Channelling rock chicks

Kristen Stewart (left) and Dakota Fanning in The Runaways.
Kristen Stewart (left) and Dakota Fanning in The Runaways.
Joan Jett and the Runaways packed shows and toured the world in the '70s before self-destructing in a blaze of drugs, jealousies and in-fighting. Now a movie documents those rock'n'roll days.

Dakota Fanning's porcelain-doll features were swathed in exotic makeup and her blonde hair coiffed into a feathery shag; she raised her umpteenth shot of sake and cast a knowing glance at Kristen Stewart.

The Twilight star held Fanning's gaze briefly and toasted back, looking every inch the tough rocker chick, with her matching black shag hairdo, spiked bracelet and razor-blade charm necklace.

The actresses clinked glasses and giggled.

With downtown Los Angeles' Kyoto Grand Hotel standing in for a bustling Tokyo sushi joint, the teen stars were on the set of the coming-of-age drama The Runaways - in character, with Fanning as Cherie Currie, the wild-child lead singer of the titular all-girl rock group, and Stewart portraying Joan Jett, its electric-guitar-wielding, 'tude-copping founder.

Between the years 1975 and '79, the Runaways packed shows, toured the world and racked up hits before self-immolating in a blaze of drugs, jealousies and in-fighting.

The Runaways is one of the most piquantly feminist films to touch down this year - albeit a punk-infused genre pic with a pronounced generational viewpoint and no shortage of blood, drug abuse and bodily effluvia.

Written and directed by Floria Sigismondi, the acclaimed photographer and music-video director behind such atmospheric clips as Marilyn Manson's The Beautiful People and Christina Aguilera's Fighter, the movie is less intended as a by-the-book musical biopic a la The Doors or La Bamba than an impressionistic character study illuminating a unique female predicament: What happens when teenage girls get handed too much, too soon via worldwide rock stardom?

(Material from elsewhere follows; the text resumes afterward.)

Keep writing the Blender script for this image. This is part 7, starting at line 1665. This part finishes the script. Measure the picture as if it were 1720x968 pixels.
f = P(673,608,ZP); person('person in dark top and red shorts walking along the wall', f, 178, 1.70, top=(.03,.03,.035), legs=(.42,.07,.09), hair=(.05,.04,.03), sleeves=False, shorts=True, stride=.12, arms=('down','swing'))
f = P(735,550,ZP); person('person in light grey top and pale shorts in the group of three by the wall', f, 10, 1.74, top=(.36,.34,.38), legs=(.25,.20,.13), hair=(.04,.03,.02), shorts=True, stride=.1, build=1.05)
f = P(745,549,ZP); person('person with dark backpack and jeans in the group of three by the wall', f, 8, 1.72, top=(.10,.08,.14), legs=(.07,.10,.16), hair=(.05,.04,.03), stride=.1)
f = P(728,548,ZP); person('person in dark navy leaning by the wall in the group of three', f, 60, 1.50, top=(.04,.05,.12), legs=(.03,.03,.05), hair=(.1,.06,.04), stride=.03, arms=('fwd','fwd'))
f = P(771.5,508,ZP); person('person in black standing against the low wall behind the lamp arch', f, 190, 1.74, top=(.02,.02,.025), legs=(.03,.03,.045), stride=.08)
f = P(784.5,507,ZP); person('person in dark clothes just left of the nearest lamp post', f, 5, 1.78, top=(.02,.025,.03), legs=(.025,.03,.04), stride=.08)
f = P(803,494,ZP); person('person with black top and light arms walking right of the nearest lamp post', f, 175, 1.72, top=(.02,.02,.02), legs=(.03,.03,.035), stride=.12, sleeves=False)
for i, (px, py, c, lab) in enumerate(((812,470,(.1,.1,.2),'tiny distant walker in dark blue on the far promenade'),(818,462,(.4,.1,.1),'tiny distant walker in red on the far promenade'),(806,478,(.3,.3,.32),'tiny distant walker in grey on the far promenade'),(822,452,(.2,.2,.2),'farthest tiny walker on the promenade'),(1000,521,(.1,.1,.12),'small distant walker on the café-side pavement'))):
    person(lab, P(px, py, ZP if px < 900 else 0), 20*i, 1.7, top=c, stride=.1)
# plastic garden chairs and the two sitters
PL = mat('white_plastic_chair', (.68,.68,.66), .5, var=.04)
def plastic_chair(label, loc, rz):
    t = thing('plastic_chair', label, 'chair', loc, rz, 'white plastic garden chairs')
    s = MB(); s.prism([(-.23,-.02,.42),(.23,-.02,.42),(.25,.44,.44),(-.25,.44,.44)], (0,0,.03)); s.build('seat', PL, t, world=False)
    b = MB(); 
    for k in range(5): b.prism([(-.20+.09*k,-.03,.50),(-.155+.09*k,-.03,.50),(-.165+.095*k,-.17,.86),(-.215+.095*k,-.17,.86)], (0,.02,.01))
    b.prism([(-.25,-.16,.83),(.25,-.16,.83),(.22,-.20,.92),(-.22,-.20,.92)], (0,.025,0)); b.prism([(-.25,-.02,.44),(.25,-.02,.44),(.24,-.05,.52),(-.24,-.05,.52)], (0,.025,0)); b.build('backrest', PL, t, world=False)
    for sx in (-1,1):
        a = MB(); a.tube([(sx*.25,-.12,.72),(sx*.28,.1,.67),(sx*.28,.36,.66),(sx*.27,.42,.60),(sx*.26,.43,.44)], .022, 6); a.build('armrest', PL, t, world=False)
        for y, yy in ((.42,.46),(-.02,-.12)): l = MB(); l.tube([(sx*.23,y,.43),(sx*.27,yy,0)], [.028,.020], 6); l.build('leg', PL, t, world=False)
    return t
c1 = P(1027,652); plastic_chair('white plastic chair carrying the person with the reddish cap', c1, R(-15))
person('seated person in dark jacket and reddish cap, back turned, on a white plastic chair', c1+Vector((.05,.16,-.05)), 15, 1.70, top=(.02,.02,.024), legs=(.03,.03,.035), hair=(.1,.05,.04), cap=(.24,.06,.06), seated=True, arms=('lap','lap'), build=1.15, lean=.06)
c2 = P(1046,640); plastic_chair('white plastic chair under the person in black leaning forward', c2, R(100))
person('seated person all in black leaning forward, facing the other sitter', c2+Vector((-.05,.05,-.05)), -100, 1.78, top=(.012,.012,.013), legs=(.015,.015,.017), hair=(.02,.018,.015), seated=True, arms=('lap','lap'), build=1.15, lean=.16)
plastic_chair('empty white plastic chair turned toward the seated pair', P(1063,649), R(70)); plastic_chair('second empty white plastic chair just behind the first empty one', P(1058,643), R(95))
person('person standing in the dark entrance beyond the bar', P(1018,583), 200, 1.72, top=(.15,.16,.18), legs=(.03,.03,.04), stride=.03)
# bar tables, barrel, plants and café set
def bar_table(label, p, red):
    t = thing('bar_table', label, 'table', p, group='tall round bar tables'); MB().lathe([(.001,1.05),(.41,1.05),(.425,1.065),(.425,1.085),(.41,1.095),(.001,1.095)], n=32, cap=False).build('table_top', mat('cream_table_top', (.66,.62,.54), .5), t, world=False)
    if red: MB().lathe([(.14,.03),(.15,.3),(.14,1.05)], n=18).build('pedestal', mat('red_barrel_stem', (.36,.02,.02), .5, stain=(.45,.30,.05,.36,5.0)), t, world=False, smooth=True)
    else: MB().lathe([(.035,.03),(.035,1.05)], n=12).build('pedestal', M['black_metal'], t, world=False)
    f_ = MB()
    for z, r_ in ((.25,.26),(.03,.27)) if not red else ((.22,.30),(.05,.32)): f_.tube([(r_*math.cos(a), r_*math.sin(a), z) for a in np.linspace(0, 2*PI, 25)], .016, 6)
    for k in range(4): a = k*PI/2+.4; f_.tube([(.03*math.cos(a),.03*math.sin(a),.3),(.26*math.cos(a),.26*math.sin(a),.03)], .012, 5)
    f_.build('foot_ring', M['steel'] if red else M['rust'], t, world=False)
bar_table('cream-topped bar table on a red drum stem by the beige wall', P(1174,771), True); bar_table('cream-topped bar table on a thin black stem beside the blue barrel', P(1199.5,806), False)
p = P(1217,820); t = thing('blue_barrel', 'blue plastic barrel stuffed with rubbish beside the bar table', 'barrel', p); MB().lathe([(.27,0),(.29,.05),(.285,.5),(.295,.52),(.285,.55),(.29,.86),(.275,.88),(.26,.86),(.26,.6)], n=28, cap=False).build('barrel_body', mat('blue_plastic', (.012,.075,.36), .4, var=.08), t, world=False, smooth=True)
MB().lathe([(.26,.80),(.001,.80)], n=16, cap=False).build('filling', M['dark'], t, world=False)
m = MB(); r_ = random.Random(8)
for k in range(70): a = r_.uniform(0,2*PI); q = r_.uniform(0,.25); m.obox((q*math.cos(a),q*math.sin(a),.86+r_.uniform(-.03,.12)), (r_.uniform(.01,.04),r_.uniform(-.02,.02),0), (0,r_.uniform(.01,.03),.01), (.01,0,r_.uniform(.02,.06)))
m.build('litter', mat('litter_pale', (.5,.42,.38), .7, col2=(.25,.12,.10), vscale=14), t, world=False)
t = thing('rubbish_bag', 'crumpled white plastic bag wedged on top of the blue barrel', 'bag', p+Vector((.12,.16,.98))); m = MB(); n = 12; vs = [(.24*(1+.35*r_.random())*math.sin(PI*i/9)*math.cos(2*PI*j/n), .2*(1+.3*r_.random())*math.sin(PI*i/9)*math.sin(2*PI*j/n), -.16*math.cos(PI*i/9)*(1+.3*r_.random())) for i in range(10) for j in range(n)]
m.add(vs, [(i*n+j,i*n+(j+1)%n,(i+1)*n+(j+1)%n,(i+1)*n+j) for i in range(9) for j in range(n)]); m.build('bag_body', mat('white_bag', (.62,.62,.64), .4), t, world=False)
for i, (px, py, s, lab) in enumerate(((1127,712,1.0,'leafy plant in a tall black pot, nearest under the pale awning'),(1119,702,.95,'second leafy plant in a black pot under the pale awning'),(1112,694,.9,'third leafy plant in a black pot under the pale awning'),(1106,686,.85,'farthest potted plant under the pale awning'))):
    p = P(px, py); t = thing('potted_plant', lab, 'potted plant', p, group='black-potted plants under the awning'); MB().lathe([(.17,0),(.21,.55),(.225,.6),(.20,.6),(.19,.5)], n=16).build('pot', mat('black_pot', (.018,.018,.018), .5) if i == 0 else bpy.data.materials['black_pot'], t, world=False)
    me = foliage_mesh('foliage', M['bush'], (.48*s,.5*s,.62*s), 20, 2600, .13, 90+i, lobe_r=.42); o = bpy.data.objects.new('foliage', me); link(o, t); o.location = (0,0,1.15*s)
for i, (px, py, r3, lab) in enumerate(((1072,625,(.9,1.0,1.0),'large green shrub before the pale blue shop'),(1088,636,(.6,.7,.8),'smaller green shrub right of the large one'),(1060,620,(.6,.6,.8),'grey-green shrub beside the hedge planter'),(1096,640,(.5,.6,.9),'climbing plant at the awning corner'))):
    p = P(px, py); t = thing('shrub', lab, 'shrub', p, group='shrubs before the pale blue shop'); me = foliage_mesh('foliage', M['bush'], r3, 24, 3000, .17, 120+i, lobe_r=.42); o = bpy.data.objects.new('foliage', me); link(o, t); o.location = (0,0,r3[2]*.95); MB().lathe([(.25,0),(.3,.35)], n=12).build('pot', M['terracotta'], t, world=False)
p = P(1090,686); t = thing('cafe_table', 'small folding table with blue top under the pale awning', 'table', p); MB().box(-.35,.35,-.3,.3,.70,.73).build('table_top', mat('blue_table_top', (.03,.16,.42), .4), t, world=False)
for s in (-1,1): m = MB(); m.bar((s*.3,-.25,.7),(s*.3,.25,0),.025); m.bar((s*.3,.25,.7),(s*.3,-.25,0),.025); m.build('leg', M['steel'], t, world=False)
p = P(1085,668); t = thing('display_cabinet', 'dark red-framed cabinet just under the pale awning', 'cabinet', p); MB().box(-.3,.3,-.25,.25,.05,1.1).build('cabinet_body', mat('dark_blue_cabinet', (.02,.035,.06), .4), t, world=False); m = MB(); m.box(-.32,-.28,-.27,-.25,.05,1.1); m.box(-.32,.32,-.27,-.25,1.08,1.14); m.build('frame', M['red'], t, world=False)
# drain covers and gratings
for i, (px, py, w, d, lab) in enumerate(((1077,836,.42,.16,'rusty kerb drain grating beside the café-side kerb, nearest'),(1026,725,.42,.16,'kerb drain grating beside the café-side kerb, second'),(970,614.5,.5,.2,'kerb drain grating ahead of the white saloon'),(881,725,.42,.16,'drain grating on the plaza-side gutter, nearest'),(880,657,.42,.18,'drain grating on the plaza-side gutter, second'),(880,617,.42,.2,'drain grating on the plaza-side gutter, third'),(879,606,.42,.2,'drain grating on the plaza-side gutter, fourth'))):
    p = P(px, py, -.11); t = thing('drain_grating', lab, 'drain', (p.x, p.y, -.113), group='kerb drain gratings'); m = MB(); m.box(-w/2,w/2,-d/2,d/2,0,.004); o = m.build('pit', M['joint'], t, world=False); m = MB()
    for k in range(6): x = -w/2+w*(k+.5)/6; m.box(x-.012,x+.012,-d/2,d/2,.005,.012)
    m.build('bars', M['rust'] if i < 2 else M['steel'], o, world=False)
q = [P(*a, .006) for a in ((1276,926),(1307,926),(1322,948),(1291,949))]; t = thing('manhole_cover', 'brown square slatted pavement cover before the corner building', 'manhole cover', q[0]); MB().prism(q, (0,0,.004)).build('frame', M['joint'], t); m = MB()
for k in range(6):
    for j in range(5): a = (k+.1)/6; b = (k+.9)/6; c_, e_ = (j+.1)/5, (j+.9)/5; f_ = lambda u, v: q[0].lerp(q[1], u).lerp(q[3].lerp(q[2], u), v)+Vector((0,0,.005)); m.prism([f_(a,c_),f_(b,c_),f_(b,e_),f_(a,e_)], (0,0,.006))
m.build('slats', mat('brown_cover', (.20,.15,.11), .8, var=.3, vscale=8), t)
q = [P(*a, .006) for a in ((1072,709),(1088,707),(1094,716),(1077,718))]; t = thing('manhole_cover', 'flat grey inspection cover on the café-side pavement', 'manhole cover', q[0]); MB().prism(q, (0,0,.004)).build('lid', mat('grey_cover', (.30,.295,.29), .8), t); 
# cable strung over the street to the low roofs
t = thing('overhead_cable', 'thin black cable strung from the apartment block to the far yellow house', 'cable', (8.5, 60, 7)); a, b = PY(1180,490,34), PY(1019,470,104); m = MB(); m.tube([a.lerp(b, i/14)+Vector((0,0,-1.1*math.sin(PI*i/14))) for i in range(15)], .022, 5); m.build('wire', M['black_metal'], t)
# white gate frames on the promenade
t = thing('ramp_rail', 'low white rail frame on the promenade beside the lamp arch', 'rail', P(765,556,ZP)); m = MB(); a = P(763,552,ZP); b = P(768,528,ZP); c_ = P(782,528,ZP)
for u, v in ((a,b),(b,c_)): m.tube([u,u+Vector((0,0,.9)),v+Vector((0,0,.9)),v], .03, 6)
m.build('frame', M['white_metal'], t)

No stranger to the rock'n'roll life in her own right, the Italian-born first-time feature director - a striking woman with a mane of raven-black hair who was clad in a vampire-chic, all-black ensemble on set - says she drew on personal experience to connect with the characters.

"It's young girls getting swept up into a world they couldn't handle," Sigismondi says.

"Feeding on those confusing feelings that develop from moving from girl to woman, I could reach deep into myself to find those things."

Sigismondi, who is married to Lillian Berlin, lead singer of the hard-rocking alt-quartet Living Things, continues: "I wanted to focus on Joan and Cherie.

"How different they are, how they were drawn together for this crazy experience.

"Joan is so focused, she really wanted to have this band. And Cherie wanted the rage of rock 'n' roll, the rebellion."

The film follows Currie at age 15 as she chafes against suburban torpor and her family's psychological abandonment en route to becoming the most forward female face in rock.

On a parallel track, Jett is shown raging against the proverbial machine, defying all cultural expectation to stake out her place as a young woman in the boys' club of hard rock while still in her mid-teens.